Aunque el caso más destacado es el de Nelson Mandela. Desde George Washington, probablemente no ha habido primer presidente de una democracia con mayor presión social para que se aferrara a las riendas del poder de por vida. Dada la legitimidad adquirida durante años de resistencia frente al cruel régimen del apartheid, nada lo habría detenido si Mandela hubiera decidido perpetuarse en el sillón presidencial. Todo lo contrario, había un fervor popular, como en los EE.UU. de finales del siglo XVIII con Washington, animando a que el presidente electo se convirtiera en monarca. Y no solo eso no ocurrió, sino que Mandela renunció a las prebendas del poder, con dos decisiones históricas: primero, rechazando colonizar la oficina presidencial con militantes de su partido y colaborando por tanto con funcionarios públicos que habían trabajado para el régimen anterior; y, segundo, dejando voluntariamente la presidencia sudafricana tras apenas servir un solo mandato.
Es como si en la dureza y soledad de la prisión hubieran adquirido una resistencia moral contra los vicios del poder
El carácter de Mandela queda reflejado en una de las escenas más conmovedoras de la película Invictus, dirigida por Clint Eastwood y basada en el libro de John Carlin sobre la presidencia de Nelson Mandela. En ella se muestra el primer día de Mandela en el palacio presidencial, tras su victoria electoral que puso fin al apartheid en Sudáfrica. En esta escena, varios funcionarios blancos se preparan para empacar sus pertenencias personales. Están anticipándose a un evento evidente: serán despedidos por un presidente al que, siendo opositor, ellos mismos habían encarcelado durante nada menos que 27 años. Sin embargo, se equivocaban por completo. Para sorpresa de todos, Mandela reúne a los empleados y les dice: «Si queréis iros, estáis en vuestro derecho. Y si en vuestro corazón creéis que no podéis trabajar con el nuevo gobierno, entonces es mejor que os marchéis. Pero si estáis empaquetando porque teméis que vuestro idioma o el color de vuestra piel o para quién trabajasteis en el pasado os descalifica para trabajar hoy, estoy aquí para deciros que no tengáis tal miedo. Hoy es hoy, el pasado es el pasado. Ahora miramos al futuro». Mandela optó por no hacer una purga en aras de un objetivo más grande. Puso por encima de todo la reconciliación nacional en una sociedad profundamente dividida, en lugar de aplicar el rodillo que muchos miembros del Congreso Nacional Africano demandaban.

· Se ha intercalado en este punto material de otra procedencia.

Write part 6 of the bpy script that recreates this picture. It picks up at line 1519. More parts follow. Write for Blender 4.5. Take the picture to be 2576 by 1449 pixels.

En el cono sur hemos tenido también ejemplos de presidencias heroicas tras experiencias personales traumáticas, como las de Michelle Bachelet en Chile, quien fue sometida a tortura psicológica y golpes en 1975 bajo la dictadura de Pinochet, o Pepe Mujica en Uruguay. Este caso es particularmente relevante, pues la estima popular de la que llegó a gozar Mujica fue estratosférica durante su presidencia, de 2010 a 2015. Consiguió el milagro de que sus políticas agradaran al capitalismo global, hasta el punto de que la revista The Economist nombró a Uruguay «país del año» en 2013, y, al tiempo, llevó a cabo políticas progresistas de lucha contra la pobreza, además de medidas sociales como la legalización de la marihuana, el aborto y el matrimonio homosexual. Todo ello mientras vivía en una humilde casa, conducía su viejo escarabajo azul y volaba en clase turista.
Y el buen hombre tuvo que morir el mismo día en el que el descendiente de George Washington, Donald Trump, recibía como regalo un jet privado de 400 millones de dólares, bañado en oro, por parte de Qatar, un régimen con un dudoso récord en protección de derechos humanos. Muere la buena ética y revive la mala estética.